Why Your District Needs a Threat Assessment Team Yesterday
- CrisisWire
- Sep 27
- 3 min read
A Crisis That Can’t Wait
Every time we see a headline about a school shooting, hazing death, or emergency failure, one haunting question emerges: “Could this have been prevented?”
In too many cases, the answer is yes. Patterns of leakage behavior — threats made on social media, sudden behavioral changes, access to weapons — were there for teachers, counselors, or administrators to see. But without a formal Threat Assessment Team (TAT), those warning signs often slip through the cracks.
And when they do, the result is tragedy.
The Cost of Doing Nothing
Districts without TATs face:
Delayed response times when threats emerge.
Liability lawsuits from parents and staff claiming negligence.
Poor coordination between teachers, counselors, law enforcement, and administrators.
Failure to comply with recommended U.S. Department of Education guidelines on school safety.
👉 For a deeper dive into how soft targets like schools become vulnerable, see Campus Under Siege: Why Universities Are Soft Targets — and How to Fix Them.
What Is a Threat Assessment Team?
A TAT is a multidisciplinary group — typically including administrators, counselors, school psychologists, resource officers, and sometimes local law enforcement — that works together to:
Identify threats early by gathering reports from students, staff, and parents.
Assess intent and capacity — separating transient behaviors (angry outbursts, jokes) from substantive threats (specific, targeted, with means).
Intervene quickly with counseling, law enforcement, or disciplinary actions.
Track and follow-up to ensure cases don’t fall through the cracks.
The U.S. Secret Service’s National Threat Assessment Center (NTAC) has found that most attackers communicate their intent before acting — but only if schools have the systems in place to capture and assess it.

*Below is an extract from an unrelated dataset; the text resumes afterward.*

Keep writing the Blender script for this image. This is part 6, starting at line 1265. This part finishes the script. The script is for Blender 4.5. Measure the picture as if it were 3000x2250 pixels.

📖 Read about real-world threat failures and prevention in The Threat Assessment Handbook: Emergency Preparedness for Business, Institutions, and Government.

How to Build a Threat Assessment Team in Your District
Here’s a practical framework you can apply immediately:
Step 1: Leadership Buy-In
Superintendents and school boards must establish a district-wide policy requiring TATs at each campus. Without leadership commitment, TATs often collapse due to lack of authority.
Step 2: Assemble the Right Team
Include:
Administrators (principals, vice principals).
Mental health staff (counselors, psychologists).
School resource officers or security staff.
Teachers (to provide classroom-level insights).
Step 3: Develop Clear Reporting Systems
Anonymous reporting apps.
Dedicated threat intake forms.
Training for staff and students on how to report concerning behavior.
Step 4: Adopt a Behavioral Threat Assessment Model
Use proven models like CSTAG (Comprehensive School Threat Assessment Guidelines) to ensure consistent scoring and response.
Step 5: Train, Drill, and Review
Annual training for all team members.
Regular tabletop exercises.
Review past cases to improve the process.
Why This Matters Now
Every district is one incident away from tragedy, lawsuits, and broken trust. A properly structured Threat Assessment Team doesn’t just prevent violence — it builds confidence among parents, students, and staff that leadership is serious about safety.